NIU should look to its community before it shells out dough
November 9, 2001
If perception continues to be a major area of concern for NIU, then spending $76,000 on a marketing strategy survey won’t benefit anybody.
In President John Peters’ state of the university address, he announced that marketing would be key to bringing in better faculty, better students and improving the overall image of NIU. The survey, which will be administered by the Chicago marketing firm Lipman Hearne, supposedly will be the first step in that process.
One should remember that the first step anyone makes at NIU means a step on campus.
Maybe the fear comes in taking the information gathered in these focus groups and phone interviews, filtering through all the opinions and deciding to change policies. And all the while, under this assumption, the unsolicited and free opinions of the NIU community lose significance.
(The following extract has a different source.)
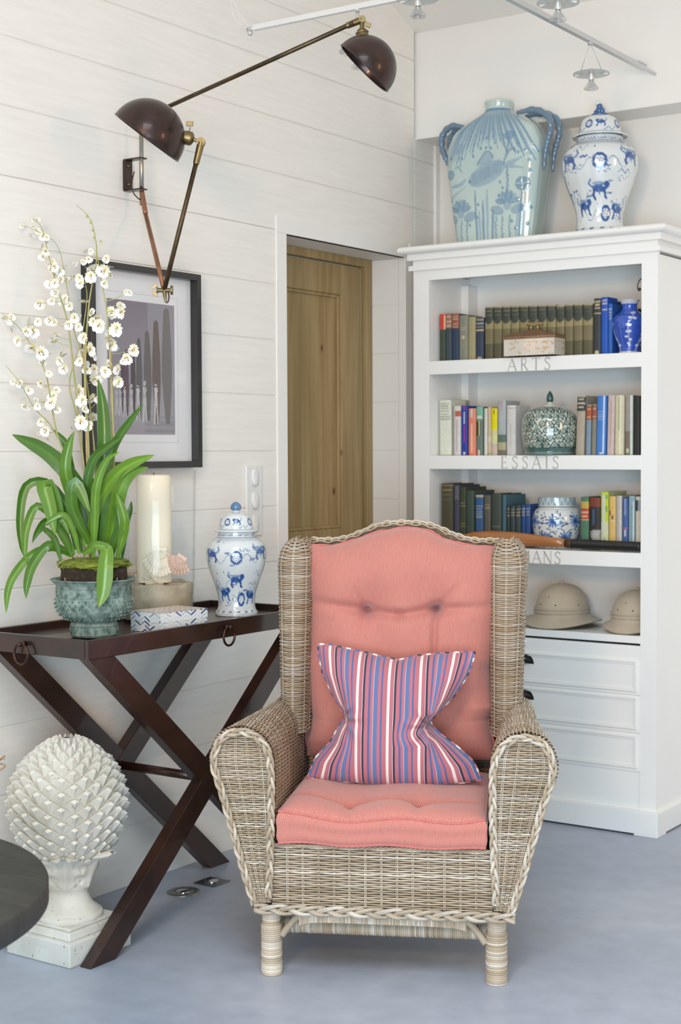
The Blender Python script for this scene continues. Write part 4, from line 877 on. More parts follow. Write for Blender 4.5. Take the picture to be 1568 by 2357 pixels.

That very well could be true, at least among the more cynical in the community. But the idea most troubling in the whole marketing concept remains centered on that all-important money.
In the university’s budget, maybe $76,000 seems like small potatoes. After all, when multimillion dollar facilities teeter on the edge of delay, the small stuff just isn’t crossed off on the NIU “To Do” list.
Try telling that to the Campus Activities Board, a group that teeters as well on the brink of obsolescence. Yes, yes, there are clear-cut and different sources for CAB funding (student fees) and normal, student and state-funded university business. But CAB represents an easy symbol of the monetarily needy and increasingly disenchanted (aka, non-donating alumni).
The NIU community’s morale isn’t something you can gauge easily (then again, it can’t be easy if you’d rather talk to people who might come to NIU rather than the ones who already keep the university running). NIU attempted to do this last fall with the President’s Task Force on Undergraduate Life, and presidential assistant Nolan Davis came back with a thick packet full of ideas.
Those ideas, from improving Greek Row to offering more outlets to combat suitcase-schoolitis, were thought of knowing solutions would take time, a concerted effort and financial backing. Nowhere in that report did it mention the need to know what someone in the 312 area code thought about the university so many others hold dear.
Just try spinning a positive on that perception of priorities.